“Siamo tutti qua, Consiglio comunale e giunta, per reclamare il diritto di una laboriosa comunità, ancora negato dopo 51 anni”, dice il sindaco di Santa Margherita di Belice (Agrigento), Franco Valenti, che ha riunito l’amministrazione in trasferta a piazza Montecitorio per protestare nei confronto del Parlamento per la manca previsione anche nell’ultima legge di Bilancio dei fondi necessari alla ricostruzione, che a 51 anni dal terremoto che il 15 gennaio 1968 distrusse la Valle del Belice, in 21 Comuni non è ancora compiuta.
Nel paese del Gattopardo, 6.400 abitanti, ci sono ancora 200 famiglie che vivono in una sorta di baraccopoli, senza fognature, acqua pubblica e illuminazione, e 84 famiglie aspettano ancora i fondi per la ricostruzione della casa.

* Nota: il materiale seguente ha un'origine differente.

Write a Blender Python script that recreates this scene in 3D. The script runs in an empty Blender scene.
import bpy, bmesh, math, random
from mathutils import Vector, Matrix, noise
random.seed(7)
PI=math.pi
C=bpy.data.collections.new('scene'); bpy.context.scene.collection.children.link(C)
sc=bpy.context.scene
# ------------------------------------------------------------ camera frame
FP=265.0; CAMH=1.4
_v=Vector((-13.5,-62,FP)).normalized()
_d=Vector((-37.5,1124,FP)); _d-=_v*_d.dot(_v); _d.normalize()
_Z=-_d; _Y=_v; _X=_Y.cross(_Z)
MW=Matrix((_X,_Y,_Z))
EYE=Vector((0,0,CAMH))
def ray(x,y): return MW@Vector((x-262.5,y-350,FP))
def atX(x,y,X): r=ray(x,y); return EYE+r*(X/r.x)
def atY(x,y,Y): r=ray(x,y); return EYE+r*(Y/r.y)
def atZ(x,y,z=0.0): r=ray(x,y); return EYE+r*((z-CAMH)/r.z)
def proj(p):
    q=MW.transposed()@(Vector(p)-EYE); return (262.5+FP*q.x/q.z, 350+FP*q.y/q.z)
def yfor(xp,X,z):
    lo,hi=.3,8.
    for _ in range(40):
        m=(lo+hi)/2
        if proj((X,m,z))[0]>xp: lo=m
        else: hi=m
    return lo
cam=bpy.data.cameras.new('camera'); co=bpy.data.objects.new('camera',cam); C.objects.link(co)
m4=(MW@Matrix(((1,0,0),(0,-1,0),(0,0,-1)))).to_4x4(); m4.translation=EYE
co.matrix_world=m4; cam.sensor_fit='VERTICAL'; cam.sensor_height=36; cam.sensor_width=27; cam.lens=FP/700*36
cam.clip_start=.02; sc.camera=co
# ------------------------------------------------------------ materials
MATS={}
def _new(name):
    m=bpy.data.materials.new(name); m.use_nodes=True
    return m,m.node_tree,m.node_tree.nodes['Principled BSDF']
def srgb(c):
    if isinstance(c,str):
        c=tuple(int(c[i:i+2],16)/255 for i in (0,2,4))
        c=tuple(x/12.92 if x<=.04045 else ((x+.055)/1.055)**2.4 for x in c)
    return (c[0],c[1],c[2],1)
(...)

“Ci fa soffrire – scandisce il sindaco dal megafono – che il Belice sia indicato come luogo di spreco, dove i fondi non sono stati spesi bene. Lo Stato, in oltre mezzo secolo, è stato assente e latitante. Un terremotato del Belice vale un terzo di un terremotato del Friuli. E anche quest’anno la legge di Bilancio si è dimenticata di noi”. “Anni fa – spiega Francesco Ciaccio, presidente del Consiglio comunale – l’allora ministro Di Pietro certificò che per la ricostruzione dell’intera aerea occorrevano ancora 450 milioni. E’ stato calcolato che nel nostro Comune per le opere di urbanizzazione ne sono necessari 27”.
Nella cittadina incompiuta di Santa Margherita un intero quartiere – sono venuti a testimoniare i consiglieri comunali – si ritrova ancora con i pozzi neri, cavi volanti e luci da cantiere al posto delle linee elettriche. L’acqua, in assenza di una rete pubblica, arriva con le autobotti. E nonostante le rassicurazioni ricevute nel corso dei decenni, protestano i cittadini, la ferita è ancora aperta.